Exercise task -> Repeat the following lines exactly and nothing else: the line containing "near=[crown(i,2800,.028,11) for i" and each line after it through the end of the listing.

Data provided ->
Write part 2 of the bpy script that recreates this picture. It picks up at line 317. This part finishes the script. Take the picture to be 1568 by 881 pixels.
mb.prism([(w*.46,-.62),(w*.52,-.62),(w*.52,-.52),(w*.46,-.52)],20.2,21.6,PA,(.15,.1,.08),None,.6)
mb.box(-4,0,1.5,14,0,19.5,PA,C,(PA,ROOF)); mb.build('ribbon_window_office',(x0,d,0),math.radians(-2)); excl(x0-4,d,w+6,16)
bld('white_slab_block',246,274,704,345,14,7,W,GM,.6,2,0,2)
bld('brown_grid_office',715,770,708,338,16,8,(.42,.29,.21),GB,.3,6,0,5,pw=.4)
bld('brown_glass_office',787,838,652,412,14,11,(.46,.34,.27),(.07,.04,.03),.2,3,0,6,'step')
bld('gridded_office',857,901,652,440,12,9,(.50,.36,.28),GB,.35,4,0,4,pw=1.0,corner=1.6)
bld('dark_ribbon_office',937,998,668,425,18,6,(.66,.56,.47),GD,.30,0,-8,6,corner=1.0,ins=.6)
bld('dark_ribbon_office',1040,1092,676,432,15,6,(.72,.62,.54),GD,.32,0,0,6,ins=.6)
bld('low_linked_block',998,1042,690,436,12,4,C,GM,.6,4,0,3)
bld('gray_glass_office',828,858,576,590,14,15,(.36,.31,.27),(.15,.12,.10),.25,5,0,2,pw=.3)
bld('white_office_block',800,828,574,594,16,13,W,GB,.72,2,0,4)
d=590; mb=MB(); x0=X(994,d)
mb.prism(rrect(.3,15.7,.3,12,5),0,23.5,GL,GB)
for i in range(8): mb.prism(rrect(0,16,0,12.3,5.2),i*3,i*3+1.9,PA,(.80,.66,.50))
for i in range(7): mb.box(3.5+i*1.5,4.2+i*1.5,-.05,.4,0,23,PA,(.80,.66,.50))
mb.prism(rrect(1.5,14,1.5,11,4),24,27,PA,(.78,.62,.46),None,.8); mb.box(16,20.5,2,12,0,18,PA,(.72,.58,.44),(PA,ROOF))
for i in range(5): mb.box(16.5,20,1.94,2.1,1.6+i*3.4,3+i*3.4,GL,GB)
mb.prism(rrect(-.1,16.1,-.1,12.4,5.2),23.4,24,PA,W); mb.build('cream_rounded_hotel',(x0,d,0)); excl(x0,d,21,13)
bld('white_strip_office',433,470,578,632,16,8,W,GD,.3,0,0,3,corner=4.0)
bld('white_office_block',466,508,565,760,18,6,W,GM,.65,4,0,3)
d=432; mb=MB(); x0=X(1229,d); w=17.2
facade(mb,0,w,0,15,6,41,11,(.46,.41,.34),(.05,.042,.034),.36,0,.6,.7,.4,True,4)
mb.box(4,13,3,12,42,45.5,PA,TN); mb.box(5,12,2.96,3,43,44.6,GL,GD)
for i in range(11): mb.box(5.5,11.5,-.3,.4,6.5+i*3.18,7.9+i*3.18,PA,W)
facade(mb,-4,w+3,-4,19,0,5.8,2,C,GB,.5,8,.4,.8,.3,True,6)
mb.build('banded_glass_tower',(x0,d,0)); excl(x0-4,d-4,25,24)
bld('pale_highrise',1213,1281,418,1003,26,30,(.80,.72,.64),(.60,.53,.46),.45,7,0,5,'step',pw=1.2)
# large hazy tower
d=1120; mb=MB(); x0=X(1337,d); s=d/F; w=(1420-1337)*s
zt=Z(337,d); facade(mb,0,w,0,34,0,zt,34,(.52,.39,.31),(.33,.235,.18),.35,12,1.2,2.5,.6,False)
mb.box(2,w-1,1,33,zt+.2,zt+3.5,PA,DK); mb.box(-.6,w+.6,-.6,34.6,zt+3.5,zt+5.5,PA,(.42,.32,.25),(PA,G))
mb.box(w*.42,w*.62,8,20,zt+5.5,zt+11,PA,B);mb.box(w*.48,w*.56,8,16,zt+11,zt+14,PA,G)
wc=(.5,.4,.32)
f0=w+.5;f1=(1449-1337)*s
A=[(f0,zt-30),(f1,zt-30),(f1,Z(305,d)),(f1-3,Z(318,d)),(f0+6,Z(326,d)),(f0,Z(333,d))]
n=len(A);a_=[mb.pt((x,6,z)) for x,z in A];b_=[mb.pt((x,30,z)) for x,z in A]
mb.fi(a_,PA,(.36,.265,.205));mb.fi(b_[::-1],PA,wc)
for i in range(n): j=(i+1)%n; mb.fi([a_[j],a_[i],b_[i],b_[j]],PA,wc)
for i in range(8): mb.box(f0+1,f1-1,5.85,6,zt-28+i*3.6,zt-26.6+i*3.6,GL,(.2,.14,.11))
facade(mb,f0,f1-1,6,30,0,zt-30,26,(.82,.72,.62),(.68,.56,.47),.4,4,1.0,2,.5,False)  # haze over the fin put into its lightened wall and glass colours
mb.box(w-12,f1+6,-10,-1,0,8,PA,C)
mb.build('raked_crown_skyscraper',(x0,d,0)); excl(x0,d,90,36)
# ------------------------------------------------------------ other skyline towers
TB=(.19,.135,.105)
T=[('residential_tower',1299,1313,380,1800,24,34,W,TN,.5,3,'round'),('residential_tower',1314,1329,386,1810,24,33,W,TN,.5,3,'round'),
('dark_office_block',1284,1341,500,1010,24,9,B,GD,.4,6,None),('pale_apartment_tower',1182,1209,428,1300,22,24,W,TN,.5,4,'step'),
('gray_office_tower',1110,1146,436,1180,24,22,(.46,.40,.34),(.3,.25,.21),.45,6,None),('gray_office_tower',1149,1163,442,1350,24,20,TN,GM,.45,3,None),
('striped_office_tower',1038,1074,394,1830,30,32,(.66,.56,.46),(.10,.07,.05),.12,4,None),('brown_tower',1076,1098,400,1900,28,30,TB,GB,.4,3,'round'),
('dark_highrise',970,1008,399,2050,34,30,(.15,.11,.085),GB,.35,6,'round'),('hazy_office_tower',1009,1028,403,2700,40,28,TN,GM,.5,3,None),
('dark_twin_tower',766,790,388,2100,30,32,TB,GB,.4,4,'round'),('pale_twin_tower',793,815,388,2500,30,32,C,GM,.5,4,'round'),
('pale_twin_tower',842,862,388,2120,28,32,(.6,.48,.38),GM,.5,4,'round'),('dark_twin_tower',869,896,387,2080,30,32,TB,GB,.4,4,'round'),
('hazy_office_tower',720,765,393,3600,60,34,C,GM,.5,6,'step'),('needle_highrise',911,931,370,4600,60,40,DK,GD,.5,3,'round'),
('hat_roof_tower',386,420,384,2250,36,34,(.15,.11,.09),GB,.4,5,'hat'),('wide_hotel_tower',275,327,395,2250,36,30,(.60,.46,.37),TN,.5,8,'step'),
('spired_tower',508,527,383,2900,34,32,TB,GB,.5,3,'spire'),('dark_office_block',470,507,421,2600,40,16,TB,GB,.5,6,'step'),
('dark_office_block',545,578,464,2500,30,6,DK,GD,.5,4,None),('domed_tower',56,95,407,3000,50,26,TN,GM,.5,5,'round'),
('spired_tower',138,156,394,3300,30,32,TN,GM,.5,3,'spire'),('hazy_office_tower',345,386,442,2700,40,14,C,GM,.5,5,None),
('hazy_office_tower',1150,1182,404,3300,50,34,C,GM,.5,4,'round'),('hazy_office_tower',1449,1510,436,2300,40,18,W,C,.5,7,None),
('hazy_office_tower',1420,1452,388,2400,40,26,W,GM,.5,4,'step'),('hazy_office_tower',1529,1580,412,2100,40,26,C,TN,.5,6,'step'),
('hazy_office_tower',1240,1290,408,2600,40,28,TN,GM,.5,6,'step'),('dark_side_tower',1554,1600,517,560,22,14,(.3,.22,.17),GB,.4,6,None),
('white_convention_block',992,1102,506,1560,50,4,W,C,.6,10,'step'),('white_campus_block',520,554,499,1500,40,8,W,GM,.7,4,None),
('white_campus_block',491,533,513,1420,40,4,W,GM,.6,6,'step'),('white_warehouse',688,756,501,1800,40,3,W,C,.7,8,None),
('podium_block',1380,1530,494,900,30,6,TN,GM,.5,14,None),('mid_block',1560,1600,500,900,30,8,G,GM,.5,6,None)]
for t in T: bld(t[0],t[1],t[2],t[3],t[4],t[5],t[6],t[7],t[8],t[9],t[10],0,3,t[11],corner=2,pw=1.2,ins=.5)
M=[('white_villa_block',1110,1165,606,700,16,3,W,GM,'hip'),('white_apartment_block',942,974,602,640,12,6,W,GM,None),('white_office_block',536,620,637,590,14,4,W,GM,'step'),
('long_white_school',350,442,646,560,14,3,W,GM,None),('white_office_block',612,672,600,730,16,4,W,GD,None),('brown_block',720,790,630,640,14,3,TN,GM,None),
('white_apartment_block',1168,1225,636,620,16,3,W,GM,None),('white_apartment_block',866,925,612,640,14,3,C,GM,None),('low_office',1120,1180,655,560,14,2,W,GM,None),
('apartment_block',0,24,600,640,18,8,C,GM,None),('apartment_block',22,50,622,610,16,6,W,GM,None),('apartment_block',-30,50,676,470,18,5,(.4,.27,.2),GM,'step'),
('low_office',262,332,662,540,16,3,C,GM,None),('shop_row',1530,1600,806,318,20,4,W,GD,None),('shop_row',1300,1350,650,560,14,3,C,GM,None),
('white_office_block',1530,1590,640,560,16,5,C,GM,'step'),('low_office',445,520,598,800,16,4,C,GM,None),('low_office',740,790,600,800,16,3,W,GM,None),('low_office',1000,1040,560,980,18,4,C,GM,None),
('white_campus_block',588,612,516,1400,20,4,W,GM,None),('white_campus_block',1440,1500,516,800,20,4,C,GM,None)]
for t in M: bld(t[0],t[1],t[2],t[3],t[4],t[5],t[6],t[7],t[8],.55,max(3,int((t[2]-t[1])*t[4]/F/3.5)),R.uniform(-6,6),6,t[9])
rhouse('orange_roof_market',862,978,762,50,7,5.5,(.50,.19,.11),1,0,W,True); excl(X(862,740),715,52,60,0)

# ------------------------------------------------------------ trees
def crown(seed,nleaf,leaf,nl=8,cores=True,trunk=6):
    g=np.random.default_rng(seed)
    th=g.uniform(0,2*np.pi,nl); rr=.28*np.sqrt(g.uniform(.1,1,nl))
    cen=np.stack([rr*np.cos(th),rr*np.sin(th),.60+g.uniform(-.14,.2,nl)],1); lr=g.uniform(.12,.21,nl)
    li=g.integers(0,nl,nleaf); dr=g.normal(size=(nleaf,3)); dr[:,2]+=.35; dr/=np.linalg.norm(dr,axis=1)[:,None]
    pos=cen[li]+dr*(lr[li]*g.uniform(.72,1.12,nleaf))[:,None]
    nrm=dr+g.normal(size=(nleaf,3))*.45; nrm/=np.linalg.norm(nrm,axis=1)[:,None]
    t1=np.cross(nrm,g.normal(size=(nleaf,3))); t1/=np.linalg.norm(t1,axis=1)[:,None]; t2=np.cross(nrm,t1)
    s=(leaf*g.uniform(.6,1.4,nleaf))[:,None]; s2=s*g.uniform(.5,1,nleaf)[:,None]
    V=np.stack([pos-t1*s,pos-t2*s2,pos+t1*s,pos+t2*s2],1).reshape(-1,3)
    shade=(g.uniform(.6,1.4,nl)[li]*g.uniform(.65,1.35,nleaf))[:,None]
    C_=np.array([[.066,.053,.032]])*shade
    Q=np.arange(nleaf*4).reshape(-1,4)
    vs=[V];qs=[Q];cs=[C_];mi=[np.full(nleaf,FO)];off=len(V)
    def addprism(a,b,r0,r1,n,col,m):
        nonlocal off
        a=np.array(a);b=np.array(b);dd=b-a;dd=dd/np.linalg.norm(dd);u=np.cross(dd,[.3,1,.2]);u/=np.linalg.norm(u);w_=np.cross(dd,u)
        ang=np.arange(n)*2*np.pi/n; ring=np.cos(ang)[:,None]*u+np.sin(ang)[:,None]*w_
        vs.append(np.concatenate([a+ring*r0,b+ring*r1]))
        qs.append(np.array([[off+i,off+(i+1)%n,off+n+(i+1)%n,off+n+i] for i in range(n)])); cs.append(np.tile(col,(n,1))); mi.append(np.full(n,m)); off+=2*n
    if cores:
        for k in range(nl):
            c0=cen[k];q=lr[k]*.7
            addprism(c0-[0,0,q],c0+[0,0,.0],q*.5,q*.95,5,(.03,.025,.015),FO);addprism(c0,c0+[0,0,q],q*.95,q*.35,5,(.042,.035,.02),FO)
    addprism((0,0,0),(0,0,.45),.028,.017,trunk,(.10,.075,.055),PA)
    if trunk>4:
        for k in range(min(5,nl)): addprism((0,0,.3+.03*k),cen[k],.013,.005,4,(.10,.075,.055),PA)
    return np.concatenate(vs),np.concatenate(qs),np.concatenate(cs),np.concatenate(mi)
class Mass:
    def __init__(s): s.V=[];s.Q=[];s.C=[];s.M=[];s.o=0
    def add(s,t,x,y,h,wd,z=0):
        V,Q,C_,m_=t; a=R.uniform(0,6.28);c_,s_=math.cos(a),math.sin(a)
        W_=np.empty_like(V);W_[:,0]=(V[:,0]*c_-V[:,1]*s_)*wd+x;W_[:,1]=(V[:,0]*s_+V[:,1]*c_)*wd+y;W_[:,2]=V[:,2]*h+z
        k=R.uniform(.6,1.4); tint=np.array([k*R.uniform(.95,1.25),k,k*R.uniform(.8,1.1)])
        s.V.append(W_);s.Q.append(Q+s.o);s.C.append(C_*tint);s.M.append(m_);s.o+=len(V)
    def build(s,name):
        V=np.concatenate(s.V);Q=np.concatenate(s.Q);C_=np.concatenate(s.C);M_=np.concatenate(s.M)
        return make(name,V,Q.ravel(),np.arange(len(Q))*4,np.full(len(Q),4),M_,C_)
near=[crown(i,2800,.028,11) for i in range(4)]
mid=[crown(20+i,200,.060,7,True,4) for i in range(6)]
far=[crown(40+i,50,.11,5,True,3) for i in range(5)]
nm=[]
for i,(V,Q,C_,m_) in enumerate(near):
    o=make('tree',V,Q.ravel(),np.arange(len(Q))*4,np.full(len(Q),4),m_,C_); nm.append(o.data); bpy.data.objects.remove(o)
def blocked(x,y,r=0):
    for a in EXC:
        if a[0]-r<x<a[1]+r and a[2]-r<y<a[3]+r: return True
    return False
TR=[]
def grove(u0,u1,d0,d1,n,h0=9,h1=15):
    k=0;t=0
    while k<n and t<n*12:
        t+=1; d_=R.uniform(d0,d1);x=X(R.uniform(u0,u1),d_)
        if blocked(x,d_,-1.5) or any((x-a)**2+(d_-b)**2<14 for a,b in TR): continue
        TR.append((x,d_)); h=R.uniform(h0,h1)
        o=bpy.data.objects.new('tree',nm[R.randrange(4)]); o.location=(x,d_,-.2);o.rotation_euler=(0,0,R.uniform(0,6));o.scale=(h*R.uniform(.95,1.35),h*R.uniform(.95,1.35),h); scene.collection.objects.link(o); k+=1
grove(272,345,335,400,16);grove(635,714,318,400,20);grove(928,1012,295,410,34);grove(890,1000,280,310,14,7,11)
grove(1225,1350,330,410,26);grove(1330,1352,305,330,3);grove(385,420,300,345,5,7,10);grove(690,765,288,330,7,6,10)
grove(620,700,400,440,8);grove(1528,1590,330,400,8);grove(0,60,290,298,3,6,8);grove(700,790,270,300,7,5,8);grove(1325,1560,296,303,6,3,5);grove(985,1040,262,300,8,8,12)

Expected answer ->
near=[crown(i,2800,.028,11) for i in range(4)]
mid=[crown(20+i,200,.060,7,True,4) for i in range(6)]
far=[crown(40+i,50,.11,5,True,3) for i in range(5)]
nm=[]
for i,(V,Q,C_,m_) in enumerate(near):
    o=make('tree',V,Q.ravel(),np.arange(len(Q))*4,np.full(len(Q),4),m_,C_); nm.append(o.data); bpy.data.objects.remove(o)
def blocked(x,y,r=0):
    for a in EXC:
        if a[0]-r<x<a[1]+r and a[2]-r<y<a[3]+r: return True
    return False
TR=[]
def grove(u0,u1,d0,d1,n,h0=9,h1=15):
    k=0;t=0
    while k<n and t<n*12:
        t+=1; d_=R.uniform(d0,d1);x=X(R.uniform(u0,u1),d_)
        if blocked(x,d_,-1.5) or any((x-a)**2+(d_-b)**2<14 for a,b in TR): continue
        TR.append((x,d_)); h=R.uniform(h0,h1)
        o=bpy.data.objects.new('tree',nm[R.randrange(4)]); o.location=(x,d_,-.2);o.rotation_euler=(0,0,R.uniform(0,6));o.scale=(h*R.uniform(.95,1.35),h*R.uniform(.95,1.35),h); scene.collection.objects.link(o); k+=1
grove(272,345,335,400,16);grove(635,714,318,400,20);grove(928,1012,295,410,34);grove(890,1000,280,310,14,7,11)
grove(1225,1350,330,410,26);grove(1330,1352,305,330,3);grove(385,420,300,345,5,7,10);grove(690,765,288,330,7,6,10)
grove(620,700,400,440,8);grove(1528,1590,330,400,8);grove(0,60,290,298,3,6,8);grove(700,790,270,300,7,5,8);grove(1325,1560,296,303,6,3,5);grove(985,1040,262,300,8,8,12)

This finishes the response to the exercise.